590. Deputy Kathleen Funchion asked the Minister for Children and Youth Affairs if she will address a matter in relation to the statutory obligation on Tusla to prepare an aftercare plan for each eligible child and young person in care, which can also include direct financial support in the form of the aftercare allowance (details supplied); and if she will make a statement on the matter. [8203/19]

Amharc ar fhreagra

Freagraí scríofa (Ceist ar Children)

Aftercare services are support services which build on and support the work already undertaken by many including foster carers, social workers and residential workers in preparing young people for adulthood. Everyone has a role to play in preparing young people to reach their developmental milestones. Thus the provision of aftercare services should not be regarded as an event, but as a continuum of service building on the skills and capacity young people have developed during their time in care.

A comprehensive aftercare service relies on the full participation and informed consent of young people in the development and implementation of their aftercare plan. It also relies on cooperation and partnership with other key stakeholders, including the Health Services Executive, the Department of Employment Affairs and Social Protection, the Department of Education, SUSI, voluntary groups, and community groups.

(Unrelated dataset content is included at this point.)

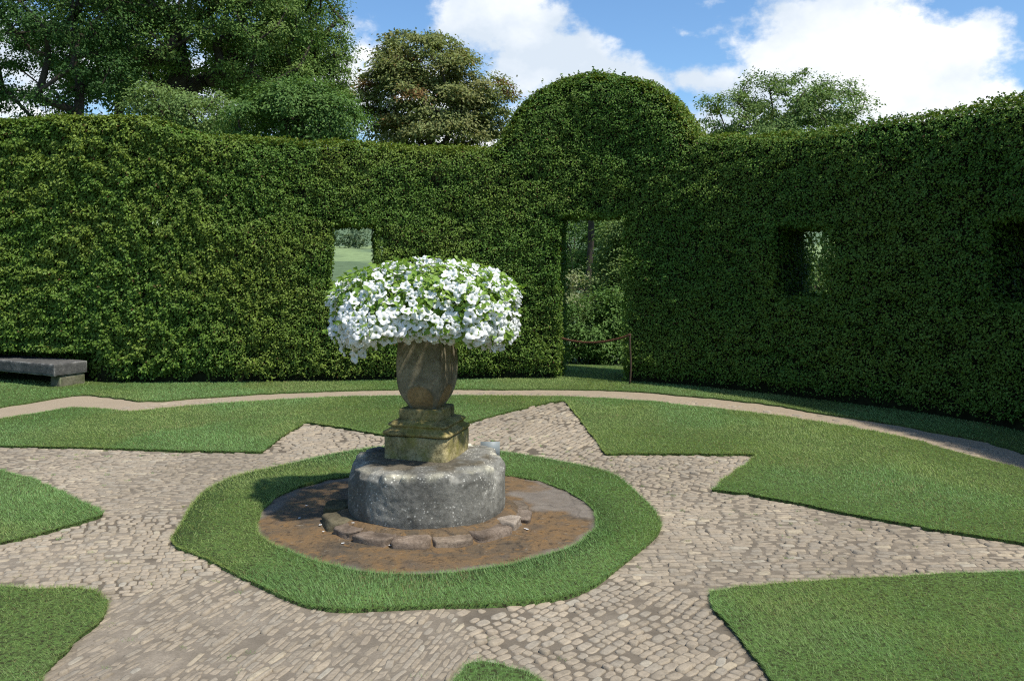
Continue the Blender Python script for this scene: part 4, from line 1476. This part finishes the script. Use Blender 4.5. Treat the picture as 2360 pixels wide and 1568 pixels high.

Legislative provision for aftercare has been strengthened by the Child Care (Amendment) Act 2015, which imposed a statutory duty on Tusla to prepare an aftercare plan for an eligible child or eligible young person, following an assessment of need. The Act created an explicit statement of Tusla’s duty to satisfy itself as to the child’s or young person’s need for assistance by preparing a plan that identifies those needs for aftercare supports. An eligible child for the purpose of this statutory entitlement is any child who has spent 12 months in the care of the State in the 5 years between the ages of 13 and 18 years old, while an eligible adult is any young person aged 18, 19 or 20 who has spent at least 12 months in the care of the State between the ages of 13 and 18 years. Note that this eligibility is not contingent on the child or young person being in care on their 18th birthday. Specific legislative provision is in place for aftercare to continue until a young person is 23 years of age where they are finishing a course of education.

In response to the new legislative provision, Tusla has developed a suite of policies and guidance documents for aftercare support, which includes guidance on direct financial support.

The most prominent form of such support is the aftercare allowance, which is provided to cover a young person’s day to day costs as they progress in education or accredited training. Under current Tusla guidance, an eligible adult will qualify for an aftercare allowance where they have turned 18 in the care of Tusla, having spent the previous 12 months in care, are attending an accredited education course, third level course or training programme as outlined in their aftercare plan, and agree to engage with Tusla aftercare and provide updates on their progress.

For those young adults who are not in education / training at 18 years, aftercare services support them in accessing any relevant financial allowances and support to which they may be entitled from the Department of Social Protection or other agencies. The amount of financial support an adult will receive at 18 years and the relevant agency or Department will be specific to each adult’s circumstances.

While this policy provides the basis for the standardised aftercare allowance, Tusla recognises that some particularly vulnerable adults (which can include young people with mental health issues, addiction issues, etc.) will need tailored support as part of their aftercare plan and this may include tailored financial support. Current policy provides for decisions in such instances to be made by principal social workers and area managers on a case by case basis.

It is important to note that the financial guidance in relation to financial support to young adults in aftercare is currently under review following 12 months’ implementation and a consultation process with key stakeholders is currently underway.